You know what, Michael? Alex and Leigh just need a good smack, that's all. Clearly their parents took a laissaiz-faire 70's approach and forgot to teach them some manners. ;-)
rose g
Ive always found it kinda funny - that pop music - that completely disposable medium of mega-hit-one-day , cringeworthy-the-next, is STILL being used as some sort of badge of identity.
for example If I say I listen to AC/DC, Cold chisel, Slipknot, and Megadeath - you would make some sort of assuption about the values I hold dear.
You might make a different assessment if I say i listen to Katy Perry, Justin Beiber, Jason Derulo and Taylor swift.
because I once had ambitions of being a half decent musician I looked past the values system that was marketed with the music and concentrated on the music. but the truth is - for a lot of music pr oduct these days the *image* that is protrayed by the artist and song is just as important as the music.
So to ignore the image message in the music is to ignore half of the message.
but I wonder can you really understand the message of reggae without a bong full? Can you really understand a chemical brothers track without checmicals? - Can you really appreciate stage music without a stage?

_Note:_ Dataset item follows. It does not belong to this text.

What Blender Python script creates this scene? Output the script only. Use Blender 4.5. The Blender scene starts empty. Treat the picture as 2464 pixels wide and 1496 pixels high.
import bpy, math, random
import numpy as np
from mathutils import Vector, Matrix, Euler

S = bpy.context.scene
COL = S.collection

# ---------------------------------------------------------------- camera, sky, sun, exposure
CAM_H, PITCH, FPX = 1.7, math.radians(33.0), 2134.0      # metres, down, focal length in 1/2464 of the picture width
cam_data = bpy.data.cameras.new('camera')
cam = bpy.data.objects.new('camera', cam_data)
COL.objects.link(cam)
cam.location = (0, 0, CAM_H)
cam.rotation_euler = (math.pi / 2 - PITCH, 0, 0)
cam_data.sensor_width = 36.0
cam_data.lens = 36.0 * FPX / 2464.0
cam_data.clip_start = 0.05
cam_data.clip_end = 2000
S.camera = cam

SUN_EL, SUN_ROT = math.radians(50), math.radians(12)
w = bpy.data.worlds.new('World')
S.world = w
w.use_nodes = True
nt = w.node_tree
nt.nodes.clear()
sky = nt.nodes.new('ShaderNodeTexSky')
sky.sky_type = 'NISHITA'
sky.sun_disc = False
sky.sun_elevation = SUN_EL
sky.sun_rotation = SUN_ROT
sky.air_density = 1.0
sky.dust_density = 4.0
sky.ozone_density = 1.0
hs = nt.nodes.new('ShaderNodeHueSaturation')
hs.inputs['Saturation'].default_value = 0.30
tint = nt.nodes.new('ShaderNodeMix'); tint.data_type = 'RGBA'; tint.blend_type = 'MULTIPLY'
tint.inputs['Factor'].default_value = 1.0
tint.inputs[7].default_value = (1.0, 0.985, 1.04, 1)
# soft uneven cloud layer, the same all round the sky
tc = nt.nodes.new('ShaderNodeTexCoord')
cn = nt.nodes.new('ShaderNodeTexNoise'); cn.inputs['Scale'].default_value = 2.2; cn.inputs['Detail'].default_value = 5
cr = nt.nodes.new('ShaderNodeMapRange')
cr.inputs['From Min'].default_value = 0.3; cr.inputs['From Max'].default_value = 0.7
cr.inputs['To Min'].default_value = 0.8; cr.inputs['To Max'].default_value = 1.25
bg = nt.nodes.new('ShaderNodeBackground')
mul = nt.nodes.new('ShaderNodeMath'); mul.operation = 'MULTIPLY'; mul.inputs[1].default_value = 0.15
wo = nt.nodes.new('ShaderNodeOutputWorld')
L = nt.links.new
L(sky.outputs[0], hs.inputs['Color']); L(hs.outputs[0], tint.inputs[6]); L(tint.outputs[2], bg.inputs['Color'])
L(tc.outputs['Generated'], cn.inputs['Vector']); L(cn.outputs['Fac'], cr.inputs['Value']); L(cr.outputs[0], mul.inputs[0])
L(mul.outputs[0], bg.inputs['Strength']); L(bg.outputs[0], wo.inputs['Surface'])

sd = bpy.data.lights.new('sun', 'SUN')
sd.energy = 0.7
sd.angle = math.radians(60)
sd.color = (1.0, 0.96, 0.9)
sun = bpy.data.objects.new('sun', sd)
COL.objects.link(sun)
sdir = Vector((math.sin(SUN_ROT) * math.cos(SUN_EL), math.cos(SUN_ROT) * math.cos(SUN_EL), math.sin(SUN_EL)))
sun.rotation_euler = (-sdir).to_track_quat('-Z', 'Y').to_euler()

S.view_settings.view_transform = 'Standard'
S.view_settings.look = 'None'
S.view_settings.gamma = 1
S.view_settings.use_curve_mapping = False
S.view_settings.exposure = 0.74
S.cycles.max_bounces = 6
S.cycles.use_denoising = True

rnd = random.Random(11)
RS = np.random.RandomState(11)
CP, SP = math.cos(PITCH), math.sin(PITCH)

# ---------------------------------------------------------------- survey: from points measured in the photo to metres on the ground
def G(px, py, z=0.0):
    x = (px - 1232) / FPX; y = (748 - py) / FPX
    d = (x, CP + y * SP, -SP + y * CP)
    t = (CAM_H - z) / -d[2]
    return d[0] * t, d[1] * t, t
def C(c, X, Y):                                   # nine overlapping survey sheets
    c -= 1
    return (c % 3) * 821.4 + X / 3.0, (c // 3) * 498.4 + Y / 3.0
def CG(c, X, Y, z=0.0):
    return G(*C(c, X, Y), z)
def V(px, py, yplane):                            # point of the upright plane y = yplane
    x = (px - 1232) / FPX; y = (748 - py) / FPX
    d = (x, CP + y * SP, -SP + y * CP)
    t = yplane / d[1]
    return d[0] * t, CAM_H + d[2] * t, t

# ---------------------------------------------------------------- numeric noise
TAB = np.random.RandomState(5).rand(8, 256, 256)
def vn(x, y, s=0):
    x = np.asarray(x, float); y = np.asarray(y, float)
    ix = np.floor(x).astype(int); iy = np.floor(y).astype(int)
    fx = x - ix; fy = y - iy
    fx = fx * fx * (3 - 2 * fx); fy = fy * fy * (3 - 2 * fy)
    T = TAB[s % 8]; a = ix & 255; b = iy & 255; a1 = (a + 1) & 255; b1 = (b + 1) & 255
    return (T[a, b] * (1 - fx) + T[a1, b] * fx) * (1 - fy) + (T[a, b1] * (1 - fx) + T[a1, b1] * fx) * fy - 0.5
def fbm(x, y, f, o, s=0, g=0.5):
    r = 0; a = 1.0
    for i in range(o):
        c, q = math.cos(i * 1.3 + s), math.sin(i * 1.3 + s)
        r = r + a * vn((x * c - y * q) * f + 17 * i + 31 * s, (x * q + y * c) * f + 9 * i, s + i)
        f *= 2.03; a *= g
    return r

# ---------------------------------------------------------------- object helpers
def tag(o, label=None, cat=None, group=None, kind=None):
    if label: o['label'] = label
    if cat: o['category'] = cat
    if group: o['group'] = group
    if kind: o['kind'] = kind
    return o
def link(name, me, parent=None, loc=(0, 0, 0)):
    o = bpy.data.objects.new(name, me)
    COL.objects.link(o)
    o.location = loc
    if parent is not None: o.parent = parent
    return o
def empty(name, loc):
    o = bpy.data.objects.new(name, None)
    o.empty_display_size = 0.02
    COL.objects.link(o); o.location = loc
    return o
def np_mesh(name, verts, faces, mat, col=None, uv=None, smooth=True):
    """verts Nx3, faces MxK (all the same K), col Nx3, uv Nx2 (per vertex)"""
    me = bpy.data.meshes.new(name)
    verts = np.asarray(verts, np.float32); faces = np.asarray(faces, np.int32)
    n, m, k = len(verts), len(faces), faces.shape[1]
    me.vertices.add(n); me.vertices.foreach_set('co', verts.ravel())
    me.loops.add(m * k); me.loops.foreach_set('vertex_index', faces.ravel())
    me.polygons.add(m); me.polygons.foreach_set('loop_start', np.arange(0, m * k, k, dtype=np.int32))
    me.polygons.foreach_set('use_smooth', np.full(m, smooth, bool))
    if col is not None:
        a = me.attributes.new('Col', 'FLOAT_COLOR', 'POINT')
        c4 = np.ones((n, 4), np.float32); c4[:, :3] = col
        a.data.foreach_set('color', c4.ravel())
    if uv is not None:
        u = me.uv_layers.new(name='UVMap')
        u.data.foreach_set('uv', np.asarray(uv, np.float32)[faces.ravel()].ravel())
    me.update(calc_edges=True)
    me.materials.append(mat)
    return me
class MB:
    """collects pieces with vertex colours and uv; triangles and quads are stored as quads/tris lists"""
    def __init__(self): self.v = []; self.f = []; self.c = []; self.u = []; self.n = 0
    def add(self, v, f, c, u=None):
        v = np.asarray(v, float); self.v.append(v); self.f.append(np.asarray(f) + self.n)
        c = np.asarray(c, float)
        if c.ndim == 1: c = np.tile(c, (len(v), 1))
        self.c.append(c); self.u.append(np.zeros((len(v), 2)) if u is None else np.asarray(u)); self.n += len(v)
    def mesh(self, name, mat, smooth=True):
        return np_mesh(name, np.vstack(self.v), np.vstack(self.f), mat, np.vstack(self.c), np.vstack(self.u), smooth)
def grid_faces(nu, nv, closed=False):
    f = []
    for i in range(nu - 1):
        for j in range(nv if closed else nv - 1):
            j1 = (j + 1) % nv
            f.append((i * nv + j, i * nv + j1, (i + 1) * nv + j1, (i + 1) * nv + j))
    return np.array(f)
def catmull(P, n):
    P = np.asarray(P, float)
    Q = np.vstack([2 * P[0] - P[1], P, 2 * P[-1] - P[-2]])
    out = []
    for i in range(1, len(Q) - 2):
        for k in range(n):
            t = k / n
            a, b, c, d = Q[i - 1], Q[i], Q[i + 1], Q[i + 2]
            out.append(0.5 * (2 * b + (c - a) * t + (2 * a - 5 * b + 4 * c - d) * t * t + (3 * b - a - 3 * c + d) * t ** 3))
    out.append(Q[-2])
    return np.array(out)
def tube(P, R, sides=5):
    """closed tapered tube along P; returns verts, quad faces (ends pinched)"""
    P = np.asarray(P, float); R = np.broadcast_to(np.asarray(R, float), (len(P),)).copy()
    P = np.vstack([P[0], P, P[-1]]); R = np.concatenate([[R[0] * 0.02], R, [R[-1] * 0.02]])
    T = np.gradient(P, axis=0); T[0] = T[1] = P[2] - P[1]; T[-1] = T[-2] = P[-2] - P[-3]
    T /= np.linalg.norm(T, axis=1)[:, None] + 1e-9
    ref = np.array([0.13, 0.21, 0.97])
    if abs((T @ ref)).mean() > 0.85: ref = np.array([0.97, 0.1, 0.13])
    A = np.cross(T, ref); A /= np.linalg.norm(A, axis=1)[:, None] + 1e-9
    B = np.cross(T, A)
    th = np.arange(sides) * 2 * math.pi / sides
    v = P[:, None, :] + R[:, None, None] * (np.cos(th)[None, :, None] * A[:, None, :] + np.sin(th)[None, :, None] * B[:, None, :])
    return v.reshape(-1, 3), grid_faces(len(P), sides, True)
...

Michael sees the 70's music as an essential part of the social upheaval of the time. but 70's prog rock couldnt exist without 60's psychadelia, or 50's rock and roll, the Bebop of the 40's, the honky tonk jazz of the 30's - etc etc all the way back to negro spirituals. - I think each generation had their rebels. but it was the 60's and 70's that it was combined with youth culture and mass media and advertising.